At yet another point, Traficant says that Bill Cafaro and J. Philip Richley, who was mayor of Youngstown from 1978 to '80, are closely tied to Prato and Naples. Later in the conversation, Traficant identifies the duo as "the Policy faction, which is Cafaro and Richley."
So what does it all prove? Maybe nothing, except that, in a town as small and corrupt as Youngstown, it's tough to swim there long without getting sucked into the morass. Indeed, when Traficant was indicted in 1981 on federal charges of accepting the aforementioned mob payoffs, it was Policy who first represented him. But it was a brief stint, with Policy dropping him after Traficant called a press conference to accuse the FBI of forging the confession in which he admitted accepting $163,000 from mobsters.
"The sheriff is pursuing the problem he's facing in a manner that's contrary to the advice that's been given to him," Policy told the Youngstown Vindicator. "A football team can't run with two quarterbacks playing at the same time."

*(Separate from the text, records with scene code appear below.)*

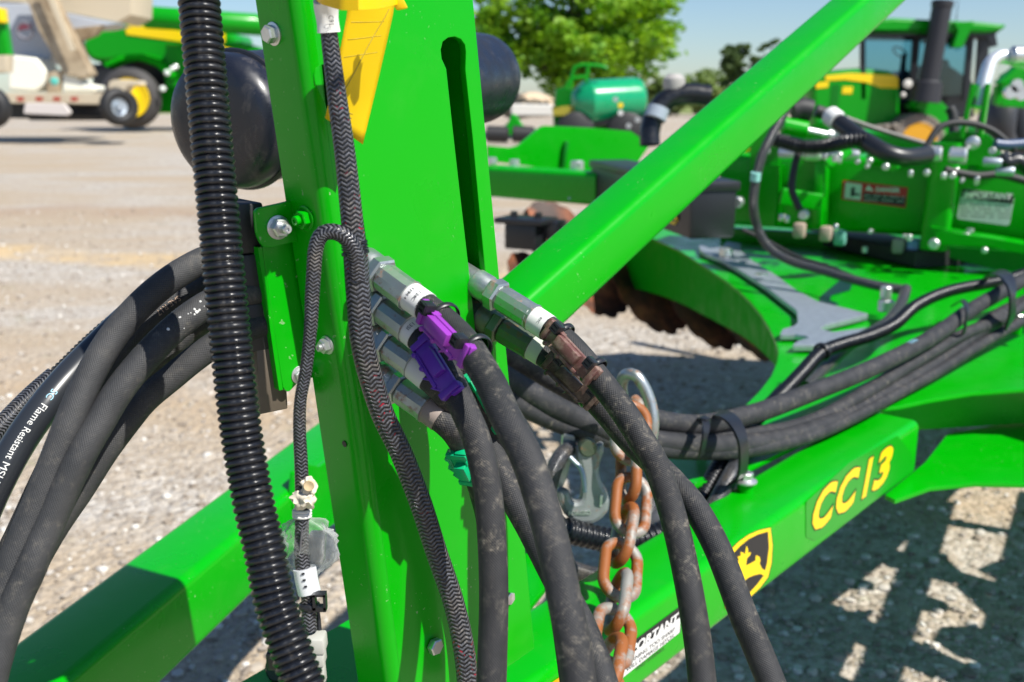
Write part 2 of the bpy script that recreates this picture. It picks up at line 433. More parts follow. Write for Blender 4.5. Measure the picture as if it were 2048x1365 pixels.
def clear_mat():
    m = bpy.data.materials.new('clear_plastic_film'); m.use_nodes = True; t = m.node_tree; t.nodes.clear()
    o = t.nodes.new('ShaderNodeOutputMaterial'); tr = t.nodes.new('ShaderNodeBsdfTransparent'); gl = t.nodes.new('ShaderNodeBsdfPrincipled')
    gl.inputs['Base Color'].default_value = (.75, .78, .76, 1); gl.inputs['Roughness'].default_value = .18
    tr.inputs[0].default_value = (.93, .95, .94, 1)
    fr = t.nodes.new('ShaderNodeLayerWeight'); fr.inputs[0].default_value = .45
    mr = t.nodes.new('ShaderNodeMapRange'); mr.inputs[1].default_value = 0; mr.inputs[2].default_value = 1; mr.inputs[3].default_value = .10; mr.inputs[4].default_value = .75
    mx = t.nodes.new('ShaderNodeMixShader'); t.links.new(fr.outputs['Facing'], mr.inputs[0]); t.links.new(mr.outputs[0], mx.inputs[0])
    t.links.new(tr.outputs[0], mx.inputs[1]); t.links.new(gl.outputs[0], mx.inputs[2]); t.links.new(mx.outputs[0], o.inputs[0])
    nn = t.nodes.new('ShaderNodeTexNoise'); nn.inputs['Scale'].default_value = 90; bp = t.nodes.new('ShaderNodeBump'); bp.inputs['Strength'].default_value = .6; bp.inputs['Distance'].default_value = .004
    t.links.new(nn.outputs[0], bp.inputs['Height']); t.links.new(bp.outputs[0], gl.inputs['Normal']); return m
FILM = clear_mat()
def tag_mat():
    m = mat('yellow_tag_plastic', (.88, .62, .0), .4); t = NT(m)
    tl = t.n('BsdfTranslucent'); tl.inputs[0].default_value = (.9, .62, .0, 1); mx = t.n('MixShader'); mx.inputs[0].default_value = .3
    out = [n for n in t.t.nodes if n.type == 'OUTPUT_MATERIAL'][0]
    t.l(t.b.outputs[0], mx.inputs[1]); t.l(tl.outputs[0], mx.inputs[2]); t.l(mx.outputs[0], out.inputs[0]); return m
TAG = tag_mat()

# ------------------------------------------------------------------ the ground
def ground_mat():
    m = mat('gravel_ground', (.4, .36, .3), .9); t = NT(m); g = t.n('NewGeometry').outputs['Position']
    mp = t.n('Mapping'); t.l(g, mp.inputs[0]); mp.inputs['Scale'].default_value = (.35, 1, 1); mp.inputs['Rotation'].default_value = (0, 0, R(-12))
    big = t.noise(mp.outputs[0], .75, 5, .6)
    st = t.vor(g, 34, out=1); st2 = t.vor(g, 75, out=1)
    bw1 = t.n('RGBToBW'); t.l(st, bw1.inputs[0]); bw2 = t.n('RGBToBW'); t.l(st2, bw2.inputs[0])
    s1 = t.ramp(bw1.outputs[0], [(.1, (.17, .14, .11)), (.45, (.36, .315, .26)), (.9, (.58, .55, .50))])
    s2 = t.ramp(bw2.outputs[0], [(.1, (.22, .18, .14)), (.5, (.39, .345, .29)), (.9, (.55, .51, .46))])
    stones = t.mix(t.noise(g, 5, 3), s1, s2)
    soil = t.ramp(t.noise(g, 40, 5, .7), [(.3, (.27, .20, .13)), (.7, (.46, .37, .26))])
    fac = t.ramp(big, [(.42, BW(0)), (.57, BW(.85))])
    c = t.mix(fac, stones, soil)
    # two wheel tracks of orange dirt
    sp = t.n('SeparateXYZ'); t.l(g, sp.inputs[0])
    def band(y0, wd, sl):
        yy = t.math('ADD', t.math('SUBTRACT', sp.outputs[1], y0), t.math('MULTIPLY', sp.outputs[0], sl))
        yy = t.math('ADD', yy, t.math('MULTIPLY', t.math('SUBTRACT', t.noise(g, .9, 3), .5), wd * 1.6))
        return t.ramp(t.math('ABSOLUTE', t.math('DIVIDE', yy, wd)), [(.35, BW(1)), (1, BW(0))])
    k = t.math('MULTIPLY', band(7.0, .45, .25), t.ramp(t.noise(g, 2.5, 4), [(.35, BW(.1)), (.62, BW(1))]))
    c = t.mix(t.math('MULTIPLY', k, .75), c, (.56, .40, .20))
    k = t.math('MULTIPLY', band(10.5, .8, .1), t.ramp(t.noise(g, 1.6, 4), [(.3, BW(.2)), (.6, BW(1))]))
    c = t.mix(t.math('MULTIPLY', k, .85), c, (.33, .24, .165))
    k = t.math('MULTIPLY', band(3.6, .5, .35), t.ramp(t.noise(g, 3.4, 4), [(.35, BW(0)), (.6, BW(1))]))
    c = t.mix(t.math('MULTIPLY', k, .6), c, (.40, .29, .18))
    weed = t.math('MULTIPLY', t.ramp(t.noise(g, 3.1, 4, .7), [(.62, BW(0)), (.72, BW(1))]), .3)
    c = t.mix(weed, c, (.20, .25, .09))
    t.l(c, t.b.inputs['Base Color'])
    vd = t.vor(g, 34); vd2 = t.vor(g, 75)
    t.bump(t.math('ADD', t.math('MULTIPLY', vd, -1.0), t.math('MULTIPLY', vd2, -.5)), .9, .012); return m
GND = ground_mat()
mb = MB(); S = 900
mb.add([(-S, -60, 0), (S, -60, 0), (S, 1500, 0), (-S, 1500, 0)], [[0, 1, 2, 3]])
mb.build('ground', GND, smooth=0, kind='structure')
GRASS = mat('grass_field', (.10, .16, .035), .9); t = NT(GRASS)
t.l(t.ramp(t.noise(t.n('NewGeometry').outputs['Position'], .25, 5), [(.3, (.12, .20, .03)), (.7, (.26, .27, .08))]), t.b.inputs['Base Color'])
mb = MB(); mb.add([(-300, 72, .004), (600, 60, .004), (600, 900, .004), (-300, 900, .004)], [[0, 1, 2, 3]])
mb.build('grass_field', GRASS, smooth=0, kind='structure')

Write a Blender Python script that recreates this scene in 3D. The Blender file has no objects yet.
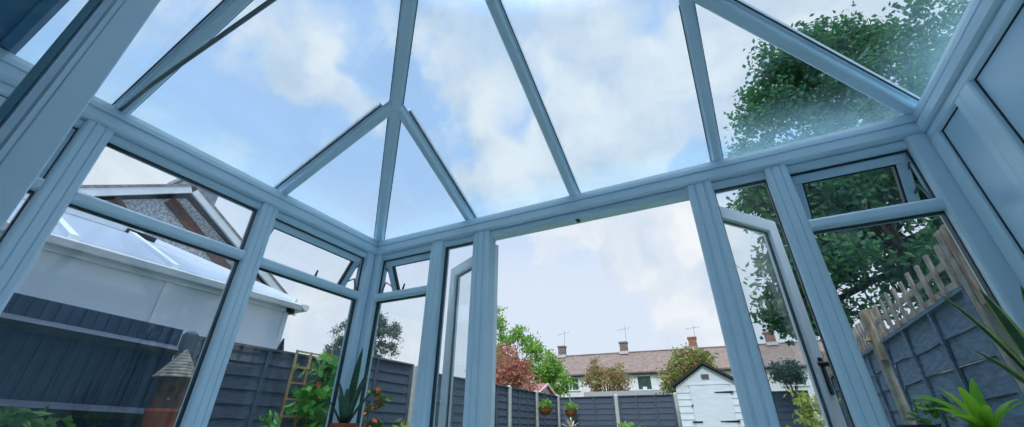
import bpy, bmesh, math, random
from mathutils import Vector, Matrix
R_ = math.radians
rnd = random.Random(7)
SC = bpy.context.scene
COL = SC.collection

# ------------------------------------------------------------------ helpers
class MB:
    """collects shapes and links them as one mesh object"""
    def __init__(s): s.v = []; s.f = []; s.m = []
    def poly(s, vs, fs, m=0):
        b = len(s.v); s.v += [tuple(v) for v in vs]
        s.f += [tuple(b+i for i in f) for f in fs]; s.m += [m]*len(fs)
    def hexa(s, c, m=0):           # 8 corners: bottom ring 0-3, top ring 4-7
        s.poly(c, [(0,3,2,1),(4,5,6,7),(0,1,5,4),(1,2,6,5),(2,3,7,6),(3,0,4,7)], m)
    def box(s, x0,x1,y0,y1,z0,z1, m=0):
        s.hexa([(x0,y0,z0),(x1,y0,z0),(x1,y1,z0),(x0,y1,z0),(x0,y0,z1),(x1,y0,z1),(x1,y1,z1),(x0,y1,z1)], m)
    def mbox(s, mp, a0,a1,z0,z1,d0,d1, m=0):
        s.hexa([mp(a0,z0,d0),mp(a1,z0,d0),mp(a1,z0,d1),mp(a0,z0,d1),mp(a0,z1,d0),mp(a1,z1,d0),mp(a1,z1,d1),mp(a0,z1,d1)], m)
    def prism(s, ring0, ring1, m=0):
        n = len(ring0)
        s.poly(list(ring0)+list(ring1), [tuple(range(n))[::-1], tuple(range(n,2*n))]+[(i,(i+1)%n,n+(i+1)%n,n+i) for i in range(n)], m)
    def bar(s, p0, p1, w, h, up=(0,0,1), m=0, taper=1.0):   # bar whose lower face is centred on p0-p1
        p0=Vector(p0); p1=Vector(p1); t=(p1-p0).normalized(); side=t.cross(Vector(up)).normalized(); u=side.cross(t).normalized()
        def ring(p,k): return [p-side*w/2*k, p+side*w/2*k, p+side*w/2*k+u*h*k, p-side*w/2*k+u*h*k]
        s.prism(ring(p0,1), ring(p1,taper), m)
    def tube(s, pts, rad, n=8, m=0):
        pts=[Vector(p) for p in pts]; rs = rad if isinstance(rad,(list,tuple)) else [rad]*len(pts)
        rings=[]; ref=None
        for i,p in enumerate(pts):
            t=(pts[min(i+1,len(pts)-1)]-pts[max(i-1,0)]).normalized()
            if ref is None: ref = t.cross(Vector((0,0,1)) if abs(t.z)<.9 else Vector((1,0,0))).normalized()
            a=(ref-t*ref.dot(t)).normalized(); b=t.cross(a); ref=a
            rings.append([p+(a*math.cos(k*2*math.pi/n)+b*math.sin(k*2*math.pi/n))*rs[i] for k in range(n)])
        vs=[v for r in rings for v in r]
        fs=[(i*n+k,i*n+(k+1)%n,(i+1)*n+(k+1)%n,(i+1)*n+k) for i in range(len(pts)-1) for k in range(n)]
        fs+= [tuple(range(n))[::-1], tuple(range((len(pts)-1)*n,len(pts)*n))]
        s.poly(vs,fs,m)
    def lathe(s, c, prof, n=20, m=0):
        vs=[];fs=[]
        for r,z in prof:
            vs += [(c[0]+r*math.cos(k*2*math.pi/n), c[1]+r*math.sin(k*2*math.pi/n), c[2]+z) for k in range(n)]
        for i in range(len(prof)-1):
            fs += [(i*n+k,i*n+(k+1)%n,(i+1)*n+(k+1)%n,(i+1)*n+k) for k in range(n)]
        s.poly(vs,fs,m)
    def build(s, name, mat, parent=None, smooth=False, recalc=True, bevel=0):
        me=bpy.data.meshes.new(name)
        off=Vector(parent_loc(parent)) if parent else Vector((0,0,0))
        me.from_pydata([tuple(Vector(v)-off) for v in s.v],[],s.f)
        mats = mat if isinstance(mat,(list,tuple)) else [mat]
        for k in mats: me.materials.append(k)
        if len(mats)>1: me.polygons.foreach_set('material_index', s.m)
        if recalc:
            bm=bmesh.new(); bm.from_mesh(me); bmesh.ops.recalc_face_normals(bm,faces=bm.faces); bm.to_mesh(me); bm.free()
        if smooth: me.polygons.foreach_set('use_smooth',[True]*len(me.polygons))
        o=bpy.data.objects.new(name,me); COL.objects.link(o)
        if parent: o.parent=parent
        if bevel:
            b=o.modifiers.new('bevel','BEVEL'); b.width=bevel; b.segments=2; b.limit_method='ANGLE'
        return o
LOC={}
def parent_loc(p):
    l=Vector((0,0,0))
    while p: l+=p.location; p=p.parent
    return l
def tag(o,label=None,cat=None,group=None,kind=None):
    if label:o['label']=label
    if cat:o['category']=cat
    if group:o['group']=group
    if kind:o['kind']=kind
    return o
def thing(name,loc,label,cat,group=None,kind=None):
    o=bpy.data.objects.new(name,None); COL.objects.link(o); o.location=loc; o.empty_display_size=.1
    return tag(o,label,cat,group,kind)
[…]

It was a prophetic statement.
Blaming Little Joey
Traficant, who is now a congressman, is just one of several Scorseseian characters to emerge from Youngstown during the second half of this century. Almost all of them -- save Policy -- have been taken out by legal problems and, in some cases, untimely deaths. Many were represented at one point or another by Policy.
One of the most notorious was Joey Naples, whom Policy first represented in 1975. For years, the Naples name was synonymous with Youngstown crime. Naples' older brother Sandy was killed in 1959, shot to death with his girlfriend while the pair sat on a porch swing. Two years later, "Little Joey"'s other older brother, Bill, was killed by a car bomb.
On the surface, Naples ran United Music Inc., a vending and jukebox company. In reality, he and Jimmy Prato ran Youngstown for the Pittsburgh crime family. A slight man with a bald head, Naples appeared harmless, but according to federal agents, was responsible for ordering at least seven executions, including that of Charlie Carabbia.
Naples was not without some perverse sense of gangland honor. When a pair of aspiring thugs raped two teenage strippers, Naples had one culprit killed and the other wounded, police say.